À Calais, Gérard Collomb a déclaré ne pas vouloir ouvrir de nouveau centre d'accueil pour éviter l’"appel d'air". En tant qu'ancien directeur de forum Réfugiés, comment avez-vous réagi ?

Cette année, il va arriver autant de demandes d'asile qu'en 1989. Les arrivées changent en fonction des épisodes de guerre. Les vrais facteurs sont des facteurs extérieurs. Depuis vingt ans, les flux varient entre 20 000 et 70 000 premières demandes d'asile. Donc, ce n'est pas parce qu'on ouvre une douche que tout le monde va venir. Évidemment que si les gens sont à la rue, quand on met un point d'eau tout le monde vient, mais la raison de leur présence dans la rue n'est pas celle-ci. Je juge des affaires dans lesquelles les gens mettent quatre ans pour venir en France. J'ai jugé l'affaire d'une femme qui a subi quatre viols durant ces quatre ans. Ce n'est pas une douche ou un centre d'accueil en France qui l'a attirée ici.
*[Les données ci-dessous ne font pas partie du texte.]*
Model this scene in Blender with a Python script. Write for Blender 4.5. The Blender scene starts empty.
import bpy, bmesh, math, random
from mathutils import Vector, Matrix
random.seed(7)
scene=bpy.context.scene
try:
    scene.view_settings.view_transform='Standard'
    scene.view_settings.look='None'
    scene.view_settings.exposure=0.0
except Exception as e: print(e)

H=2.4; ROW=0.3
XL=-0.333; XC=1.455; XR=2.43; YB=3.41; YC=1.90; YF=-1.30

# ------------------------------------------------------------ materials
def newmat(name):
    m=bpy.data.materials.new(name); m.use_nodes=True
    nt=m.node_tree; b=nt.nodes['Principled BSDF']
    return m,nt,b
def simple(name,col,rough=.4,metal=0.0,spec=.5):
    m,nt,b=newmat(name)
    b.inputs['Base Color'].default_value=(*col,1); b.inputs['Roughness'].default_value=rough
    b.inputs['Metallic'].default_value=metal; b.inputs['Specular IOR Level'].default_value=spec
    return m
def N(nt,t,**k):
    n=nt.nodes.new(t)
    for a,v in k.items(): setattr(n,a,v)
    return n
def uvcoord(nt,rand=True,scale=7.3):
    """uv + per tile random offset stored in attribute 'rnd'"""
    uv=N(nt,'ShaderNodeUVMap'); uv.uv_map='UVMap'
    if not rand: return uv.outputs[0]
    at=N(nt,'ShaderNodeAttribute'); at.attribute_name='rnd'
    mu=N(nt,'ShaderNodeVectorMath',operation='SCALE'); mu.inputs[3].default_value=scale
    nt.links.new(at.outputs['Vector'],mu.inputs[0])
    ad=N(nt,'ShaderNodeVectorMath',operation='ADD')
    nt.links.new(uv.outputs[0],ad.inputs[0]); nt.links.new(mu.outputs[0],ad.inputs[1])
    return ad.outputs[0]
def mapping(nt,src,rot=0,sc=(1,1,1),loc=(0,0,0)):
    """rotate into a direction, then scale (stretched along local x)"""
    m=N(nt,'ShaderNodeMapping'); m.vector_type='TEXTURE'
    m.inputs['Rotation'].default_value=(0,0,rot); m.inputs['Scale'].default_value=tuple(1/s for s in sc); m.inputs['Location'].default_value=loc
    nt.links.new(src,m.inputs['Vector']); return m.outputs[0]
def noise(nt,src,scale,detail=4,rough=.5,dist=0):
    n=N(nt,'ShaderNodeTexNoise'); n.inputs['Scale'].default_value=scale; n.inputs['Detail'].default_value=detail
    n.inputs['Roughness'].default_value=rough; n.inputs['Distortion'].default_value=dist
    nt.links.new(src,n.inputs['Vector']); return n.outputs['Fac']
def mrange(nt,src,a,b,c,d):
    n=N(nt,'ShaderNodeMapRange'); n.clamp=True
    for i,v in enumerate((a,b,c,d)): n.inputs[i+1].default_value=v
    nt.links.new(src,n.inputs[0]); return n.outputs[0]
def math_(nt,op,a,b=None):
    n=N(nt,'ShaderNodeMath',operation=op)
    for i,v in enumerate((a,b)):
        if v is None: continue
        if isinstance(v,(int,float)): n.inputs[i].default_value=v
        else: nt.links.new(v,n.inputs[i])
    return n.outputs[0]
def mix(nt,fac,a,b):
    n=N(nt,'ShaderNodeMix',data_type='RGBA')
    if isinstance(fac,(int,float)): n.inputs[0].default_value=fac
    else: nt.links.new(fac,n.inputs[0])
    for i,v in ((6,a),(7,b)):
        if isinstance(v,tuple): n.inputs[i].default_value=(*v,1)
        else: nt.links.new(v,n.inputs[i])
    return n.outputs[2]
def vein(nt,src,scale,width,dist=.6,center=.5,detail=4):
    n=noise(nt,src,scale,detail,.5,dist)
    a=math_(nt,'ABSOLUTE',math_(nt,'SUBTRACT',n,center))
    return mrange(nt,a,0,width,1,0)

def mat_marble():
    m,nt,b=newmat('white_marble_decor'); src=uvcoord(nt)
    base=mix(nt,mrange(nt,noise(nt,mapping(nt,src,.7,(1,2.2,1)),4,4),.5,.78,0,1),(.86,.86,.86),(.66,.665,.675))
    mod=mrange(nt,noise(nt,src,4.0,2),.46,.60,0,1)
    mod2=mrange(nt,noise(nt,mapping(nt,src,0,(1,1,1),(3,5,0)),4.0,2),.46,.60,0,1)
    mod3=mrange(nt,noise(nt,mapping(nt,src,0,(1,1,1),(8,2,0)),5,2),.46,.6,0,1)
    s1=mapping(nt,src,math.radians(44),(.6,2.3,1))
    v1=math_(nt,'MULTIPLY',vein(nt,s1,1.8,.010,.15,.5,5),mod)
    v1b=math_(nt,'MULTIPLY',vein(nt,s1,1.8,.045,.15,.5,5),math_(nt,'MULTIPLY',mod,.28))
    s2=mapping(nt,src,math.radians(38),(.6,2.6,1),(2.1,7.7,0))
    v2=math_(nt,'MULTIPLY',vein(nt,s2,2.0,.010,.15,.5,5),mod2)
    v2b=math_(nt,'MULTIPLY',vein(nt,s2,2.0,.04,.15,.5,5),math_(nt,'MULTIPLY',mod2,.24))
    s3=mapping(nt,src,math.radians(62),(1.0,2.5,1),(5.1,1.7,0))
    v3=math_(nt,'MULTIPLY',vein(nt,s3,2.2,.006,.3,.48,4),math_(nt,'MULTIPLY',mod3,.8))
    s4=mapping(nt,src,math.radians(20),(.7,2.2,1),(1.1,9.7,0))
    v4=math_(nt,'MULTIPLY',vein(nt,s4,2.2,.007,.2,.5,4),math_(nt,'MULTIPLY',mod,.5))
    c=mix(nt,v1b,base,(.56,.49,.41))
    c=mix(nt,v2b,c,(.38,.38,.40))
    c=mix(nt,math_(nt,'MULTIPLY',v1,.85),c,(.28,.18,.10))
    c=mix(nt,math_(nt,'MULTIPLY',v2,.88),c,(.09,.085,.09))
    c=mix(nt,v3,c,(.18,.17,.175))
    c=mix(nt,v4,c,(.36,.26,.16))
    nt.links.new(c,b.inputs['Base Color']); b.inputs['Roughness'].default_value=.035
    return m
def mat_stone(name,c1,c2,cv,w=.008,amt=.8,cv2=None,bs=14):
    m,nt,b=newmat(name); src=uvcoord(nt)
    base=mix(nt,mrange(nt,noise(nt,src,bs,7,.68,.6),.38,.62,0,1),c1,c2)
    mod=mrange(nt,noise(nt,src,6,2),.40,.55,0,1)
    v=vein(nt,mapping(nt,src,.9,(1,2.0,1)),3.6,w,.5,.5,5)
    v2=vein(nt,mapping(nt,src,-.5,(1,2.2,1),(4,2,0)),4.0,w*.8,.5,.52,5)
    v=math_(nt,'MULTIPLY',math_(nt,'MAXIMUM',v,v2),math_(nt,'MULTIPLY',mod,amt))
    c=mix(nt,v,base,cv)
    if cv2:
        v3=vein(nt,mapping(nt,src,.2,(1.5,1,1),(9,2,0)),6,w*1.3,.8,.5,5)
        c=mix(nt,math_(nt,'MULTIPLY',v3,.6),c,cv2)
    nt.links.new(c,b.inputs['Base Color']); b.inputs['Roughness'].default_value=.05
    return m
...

"Ce n'est pas parce qu'on ouvre une douche que tout le monde va venir"

Vous parlez de flux. Gérard Collomb a aussi fait une priorité de couper "les routes de passeurs et les flux d’immigration". Est-ce une politique qui peut être mise en place ?
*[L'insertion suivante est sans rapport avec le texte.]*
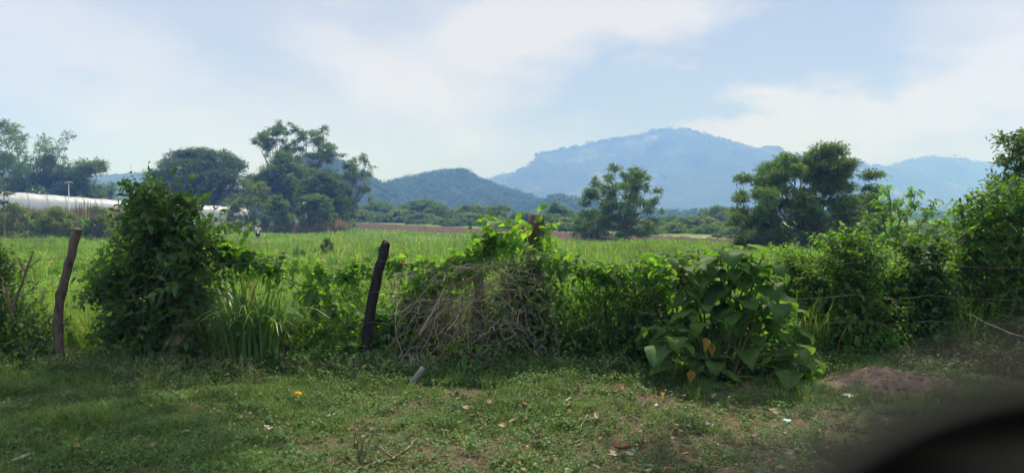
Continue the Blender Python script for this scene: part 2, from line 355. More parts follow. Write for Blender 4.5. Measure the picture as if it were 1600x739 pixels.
def forest(name, surf, n, r, lsz, lab, k=26, mat=None, top=False):
    X, Yy, Z = surf; a, b = X.shape
    jj = R.integers(0, b//2+1, n) if not top else np.full(n, b//2)-R.integers(0, 3, n)
    ii = R.integers(2, a-2, n); ok = Z[ii, jj] > 4; ii = ii[ok]; jj = jj[ok]; n = len(ii)
    c = np.stack([X[ii, jj], Yy[ii, jj], Z[ii, jj]], -1); c[:, :2] += R.normal(size=(n, 2))*r*.5
    rr = r*R.uniform(.5, 1.3, n)
    d = rv(n*k); d[:, 2] = np.abs(d[:, 2]); p = c.repeat(k, 0)+d*rr.repeat(k)[:, None]*np.array([1, 1, .8])
    g = Geo(); V, Fq = leaves(p-d*lsz*.2, rv(n*k), nrm(d+rv(n*k)*.5), lsz*R.uniform(.6, 1.2, n*k), lsz*.8, 'quad'); g.add(V, Fq)
    return tag(g.build(name, mat or m_fard), lab, 'forest', kind='stuff')
forest('hillside_forest', hl1, 4200, 3.6, 1.5, 'dark green woodland covering the low rounded hill in the centre')
forest('hillside_forest', hl2, 2200, 3.4, 1.5, 'green woodland on the steep hill behind the tall airy trees')
forest('hillside_forest', hl4, 1500, 4.0, 1.8, 'hazy low woodland strip at the foot of the blue mountain')
forest('ridge_trees', main_r, 500, 6, 4, 'tiny trees scattered along the skyline of the highest mountain', 14, top=True)
forest('ridge_trees', mid_r, 330, 9, 5, 'tiny trees along the skyline ridge right of the big mountain', 14, top=True)
forest('ridge_trees', far_r, 200, 8, 5, 'tiny trees along the far low skyline at the right', 14, top=True)

# haze
def haze():
    x, y0, y1, z0, z1 = 2600, -60, 2500, -6, 275
    V = [(-x, y0, z0), (x, y0, z0), (x, y1, z0), (-x, y1, z0), (-x, y0, z1), (x, y0, z1), (x, y1, z1), (-x, y1, z1)]
    g = Geo(); g.add(V, [(3, 2, 1, 0), (4, 5, 6, 7), (0, 1, 5, 4), (1, 2, 6, 5), (2, 3, 7, 6), (3, 0, 4, 7)])
    m, N, L = new_mat('haze_air'); p = N.new('ShaderNodeVolumePrincipled')
    p.inputs['Color'].default_value = (.155, .30, .86, 1); p.inputs['Absorption Color'].default_value = (1, 1, 1, 1); p.inputs['Density'].default_value = .0013; p.inputs['Anisotropy'].default_value = -.15
    o = N.new('ShaderNodeOutputMaterial'); L.new(p.outputs[0], o.inputs['Volume'])
    tag(g.build('haze', m), 'blue daylight haze softening the far hills', 'haze', kind='stuff')
haze()

# ------------------------------------------------------------ trees
def limb(p0, p1, r0, r1, k=7, sag=.12, wig=.05):
    p0 = np.asarray(p0, float); p1 = np.asarray(p1, float); t = np.linspace(0, 1, k)[:, None]; L = np.linalg.norm(p1-p0)
    P = p0*(1-t)+p1*t; P[:, 2] += (np.sin(t[:, 0]*pi)*sag*L)*-1*.5
    P[1:-1] += R.normal(size=(k-2, 3))*wig*L*.5
    return P, np.linspace(r0, r1, k)
def tree(px, top, D, wpx, kind, label, name='tree', mat=None, nl=5200, leaf=.30, seed=0, gz=None, trunk_r=None, group=None, bark=None, tilt=0, cat='tree', sparse=1.0, dark_base=0.0):
    base = W(px, 352, D); x, y = base[0], D; z0 = float(H(x, y)) if gz is None else gz
    zt = W(px, top, D)[2]; h = (zt-z0)*1.03; Rr = wpx/2/F*D*1.04; nl = int(nl*2.6); leaf = leaf*.78
    root = empty(name, (x, y, z0), label, cat, group); blobs = []
    if kind == 'umbrella':
        for i in range(120):
            a = R.uniform(0, 2*pi); rr = math.sqrt(R.random())*.95
            zz = h*(.95-.50*rr**2.6-R.uniform(0, .09)); s = R.uniform(.08, .17)
            blobs.append((x+cos(a)*rr*Rr, y+sin(a)*rr*Rr, z0+zz, s*Rr, s*Rr, h*R.uniform(.025, .05)))
        for i in range(120):
            a = R.uniform(0, 2*pi); rr = R.uniform(.1, .95); blobs.append((x+cos(a)*rr*Rr, y+sin(a)*rr*Rr, z0+h*R.uniform(.25, .88-.38*rr**2), .14*Rr, .14*Rr, h*.05))
    elif kind == 'airy':
        for i in range(40):
            a = R.uniform(0, 2*pi); q = R.random()**.9; rr = math.sqrt(R.random())*(.98-.5*abs(q-.5))
            for j in range(4):
                s = R.uniform(.06, .17); o_ = R.normal(size=3)*.11*Rr
                blobs.append((x+cos(a)*rr*Rr+o_[0], y+sin(a)*rr*Rr+o_[1], z0+h*(.22+.74*q)+o_[2], s*Rr, s*Rr, s*Rr*R.uniform(.5, .9)))
    elif kind == 'vase':
        for i in range(120):
            a = R.uniform(0, 2*pi); q = R.random()**.9; rr = R.random()**.45*math.sqrt(max(.05, 1-abs((q-.42)/.62)**2.3))
            s = R.uniform(.06, .17); rr *= 1+.09*math.sin(a*3+q*5+h)+.06*math.sin(a*7+2*h); blobs.append((x+cos(a)*rr*Rr, y+sin(a)*rr*Rr, z0+h*(.10+.86*q)*(1+.05*math.sin(a*4+h)), s*Rr, s*Rr, s*Rr*R.uniform(.4, .7)))
    else:  # round
        for i in range(70):
            a = R.uniform(0, 2*pi); q = R.random(); rr = R.random()**.4*math.sqrt(max(.05, 1-(q*1.02)**2.2))*.92
            s = R.uniform(.09, .22); blobs.append((x+cos(a)*rr*Rr, y+sin(a)*rr*Rr, z0+h*(.05+.87*q), s*Rr, s*Rr, min(s*Rr*.8, h*.12)))
    blobs = [(b[0]+tilt*(b[2]-z0), *b[1:]) for b in blobs]
    gt = Geo(); tr = (trunk_r or h*.028)*.85
    fork = np.array([x+tilt*h*.2, y, z0+h*{'umbrella': .26, 'airy': .22, 'vase': .18, 'round': .15}[kind]])
    P, rd = limb((x, y, z0-.3), fork, tr*1.35, tr, 5, 0, .04); V, Fq = tubes(P, rd, 7); gt.add(V, Fq)
    for i, b in enumerate(blobs):
        if i % 3 == 0 and kind != 'airy' or (kind == 'airy' and i % 4 == 0):
            c = np.array(b[:3]); mid = fork*.45+c*.55; mid[2] += h*.02
            P, rd = limb(fork, c, tr*R.uniform(.18, .42), tr*.06, 7, .10 if kind != 'airy' else .2, .05); V, Fq = tubes(P, rd, 5); gt.add(V, Fq)
    gl = Geo(); n = int(nl*sparse)//5
    twigs(gl, gt, blobs, n, leaf*2.6, 5, leaf, leaf*.62, 'quad', up=.35, trad=leaf*.03, outw=1, lo=.25)
    part(gt, 'trunk', bark or m_barkf, root, True); part(gl, 'crown', mat or m_far, root)
    return root

# far left group behind the greenhouse
tree(38, 200, 134, 150, 'airy', 'tall airy grey-green tree at the far left above the greenhouse', mat=m_far, nl=5200, leaf=.5)
tree(-5, 232, 126, 130, 'round', 'dense green tree at the left edge behind the greenhouse', mat=m_far, nl=8000, leaf=.5)
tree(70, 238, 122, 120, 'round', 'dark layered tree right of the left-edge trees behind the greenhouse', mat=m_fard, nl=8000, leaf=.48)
tree(145, 249, 126, 124, 'round', 'rounded green tree behind the greenhouse above the field lamp', mat=m_far, nl=8000, leaf=.48)
tree(210, 286, 138, 110, 'round', 'low pale tree between the rounded tree and the spreading rain tree', mat=m_farl, nl=4000, leaf=.45)
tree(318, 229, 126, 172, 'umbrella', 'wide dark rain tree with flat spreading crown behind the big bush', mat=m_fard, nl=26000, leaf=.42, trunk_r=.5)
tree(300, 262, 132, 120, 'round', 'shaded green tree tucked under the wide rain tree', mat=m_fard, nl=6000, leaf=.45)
tree(438, 196, 122, 84, 'airy', 'tallest airy tree with grey-green tufts rising behind the person', mat=m_far, nl=6500, leaf=.42, bark=m_barkp)
tree(492, 200, 128, 78, 'airy', 'tall airy tree with pale bare trunk right of the tallest tree', mat=m_far, nl=5200, leaf=.42, bark=m_barkp)
tree(452, 232, 118, 120, 'round', 'dense lower green tree at the foot of the tall airy pair', mat=m_far, nl=8500, leaf=.45)
tree(545, 240, 130, 66, 'airy', 'leaning airy tree reaching right at the end of the tall clump', mat=m_farl, nl=3800, leaf=.42, tilt=.12)
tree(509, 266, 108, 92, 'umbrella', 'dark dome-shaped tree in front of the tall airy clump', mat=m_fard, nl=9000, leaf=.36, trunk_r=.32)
tree(515, 292, 106, 78, 'round', 'leafy base of shrubs under the dark dome-shaped tree', mat=m_far, nl=5000, leaf=.36)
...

Contrairement à ce qu'il laisse penser, cet homme n'a pas la vision du monde global dans lequel on est. Gérard Collomb pense que l'avenir est à la mondialisation et l'ouverture, mais dans le même temps il pense l'ouverture sans les flux de gens ? Ça ne tient pas debout. Cet homme doit se rendre compte qu'au XXIe siècle le monde est fragile, qu'il y a beaucoup de guerres, de désespoir. Collomb a une vision des années 1970. Pour lui, quand il y a du travail, on fait appel à l'immigration, quand il n'y en a pas on arrête. Mais aujourd'hui les migrations sont complexes. Au Sud-Soudan, ce qui tue, c'est la famine ou la guerre ? Au nord du Nigeria, c'est Boko Haram ou la famine ? On ne sait pas dire. Il y a plein d'endroits où il y avait un peu d'État et où il n'y en a plus. Or, ce qui est préoccupant, c'est qu'il y a une contagion de ces États en faillite. C'est donc assez simple de se dire qu'il y a un problème qui ne va pas se résoudre demain avec l'ouverture ou non d'un centre d'accueil et d'orientation (CAO).
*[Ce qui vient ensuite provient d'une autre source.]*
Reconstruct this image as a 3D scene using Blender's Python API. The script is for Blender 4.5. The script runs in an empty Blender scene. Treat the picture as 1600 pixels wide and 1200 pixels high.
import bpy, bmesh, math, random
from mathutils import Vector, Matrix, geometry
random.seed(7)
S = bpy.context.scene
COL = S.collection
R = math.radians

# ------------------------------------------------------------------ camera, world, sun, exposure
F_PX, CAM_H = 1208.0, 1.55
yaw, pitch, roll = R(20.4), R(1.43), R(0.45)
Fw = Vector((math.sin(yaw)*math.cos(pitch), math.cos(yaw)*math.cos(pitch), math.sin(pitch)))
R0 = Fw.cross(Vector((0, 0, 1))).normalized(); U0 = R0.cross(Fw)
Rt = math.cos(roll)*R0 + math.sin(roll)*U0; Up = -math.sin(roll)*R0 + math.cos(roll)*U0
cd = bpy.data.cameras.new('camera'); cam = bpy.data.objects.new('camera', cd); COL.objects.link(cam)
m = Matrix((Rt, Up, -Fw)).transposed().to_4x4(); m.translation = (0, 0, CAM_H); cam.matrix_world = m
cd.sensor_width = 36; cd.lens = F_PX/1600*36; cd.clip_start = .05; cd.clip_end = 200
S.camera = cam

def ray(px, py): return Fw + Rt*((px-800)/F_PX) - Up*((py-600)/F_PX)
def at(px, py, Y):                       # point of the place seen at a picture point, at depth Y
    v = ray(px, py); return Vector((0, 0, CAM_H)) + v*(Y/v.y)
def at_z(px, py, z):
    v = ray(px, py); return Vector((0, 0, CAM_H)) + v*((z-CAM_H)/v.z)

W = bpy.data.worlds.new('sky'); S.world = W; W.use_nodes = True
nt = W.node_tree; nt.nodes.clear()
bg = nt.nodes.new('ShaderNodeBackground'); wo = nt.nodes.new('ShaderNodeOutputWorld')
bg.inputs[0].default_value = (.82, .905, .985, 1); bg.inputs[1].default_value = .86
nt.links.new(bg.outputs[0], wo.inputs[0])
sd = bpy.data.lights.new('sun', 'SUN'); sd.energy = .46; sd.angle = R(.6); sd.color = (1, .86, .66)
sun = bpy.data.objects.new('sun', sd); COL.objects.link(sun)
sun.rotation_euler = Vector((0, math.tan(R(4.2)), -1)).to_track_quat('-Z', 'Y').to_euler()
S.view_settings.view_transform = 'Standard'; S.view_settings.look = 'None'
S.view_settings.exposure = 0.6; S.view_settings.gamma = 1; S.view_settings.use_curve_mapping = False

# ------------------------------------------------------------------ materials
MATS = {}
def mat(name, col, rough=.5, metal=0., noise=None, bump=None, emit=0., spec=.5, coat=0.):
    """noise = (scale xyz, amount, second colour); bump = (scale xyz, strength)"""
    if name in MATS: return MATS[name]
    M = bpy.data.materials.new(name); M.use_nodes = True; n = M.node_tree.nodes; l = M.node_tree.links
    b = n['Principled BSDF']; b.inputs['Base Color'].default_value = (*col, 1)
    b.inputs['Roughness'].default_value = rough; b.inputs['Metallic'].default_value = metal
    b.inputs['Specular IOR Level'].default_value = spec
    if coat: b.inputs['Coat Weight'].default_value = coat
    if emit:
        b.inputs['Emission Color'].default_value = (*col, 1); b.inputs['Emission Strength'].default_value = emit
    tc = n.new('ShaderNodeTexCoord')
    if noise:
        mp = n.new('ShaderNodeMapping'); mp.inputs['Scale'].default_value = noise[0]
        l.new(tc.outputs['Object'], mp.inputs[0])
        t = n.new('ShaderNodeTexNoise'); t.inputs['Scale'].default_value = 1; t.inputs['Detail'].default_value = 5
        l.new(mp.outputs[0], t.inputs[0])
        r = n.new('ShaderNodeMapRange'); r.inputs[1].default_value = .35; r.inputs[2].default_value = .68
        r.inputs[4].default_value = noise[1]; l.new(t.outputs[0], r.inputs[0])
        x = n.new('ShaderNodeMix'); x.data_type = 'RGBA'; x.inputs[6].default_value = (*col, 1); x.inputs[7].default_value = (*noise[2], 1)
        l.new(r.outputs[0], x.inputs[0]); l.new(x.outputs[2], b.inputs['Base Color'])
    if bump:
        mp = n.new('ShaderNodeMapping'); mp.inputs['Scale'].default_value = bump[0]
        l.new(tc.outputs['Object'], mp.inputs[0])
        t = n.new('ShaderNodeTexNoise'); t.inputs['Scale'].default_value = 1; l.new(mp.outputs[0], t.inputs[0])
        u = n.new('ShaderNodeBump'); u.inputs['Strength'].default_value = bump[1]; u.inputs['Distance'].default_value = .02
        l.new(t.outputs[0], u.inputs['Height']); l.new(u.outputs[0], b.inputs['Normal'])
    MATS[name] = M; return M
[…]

Gérard Collomb a aussi annoncé un plan pour "traiter le problème de l'asile de manière plus facile qu'aujourd'hui".

Réduire les délais à six mois, c'était la grande idée de Chirac en 2000 pour faire repartir les gens facilement chez eux. Mais, si l'Ofpra [Office français de protection des réfugiés et apatrides]ne va pas vite, c'est parce que l'on ne lui donne pas les moyens. Si ses moyens augmentent, alors le temps de traitement diminuera, parce que le temps de prise en charge des dossiers va baisser. Il faut aussi dire qu'après une décision les consulats étrangers ont des délais de traitement qui peuvent être lents ; 60 % des mesures d'éloignement du territoire sont mises en échec par le refus des pays de reprendre les personnes. Et gauche et droite s'y sont cassé les dents. Par conséquent, le plan que va servir Gérard Collomb va donner une impression d'action, mais dans cinq ans les problèmes ne seront pas résolus.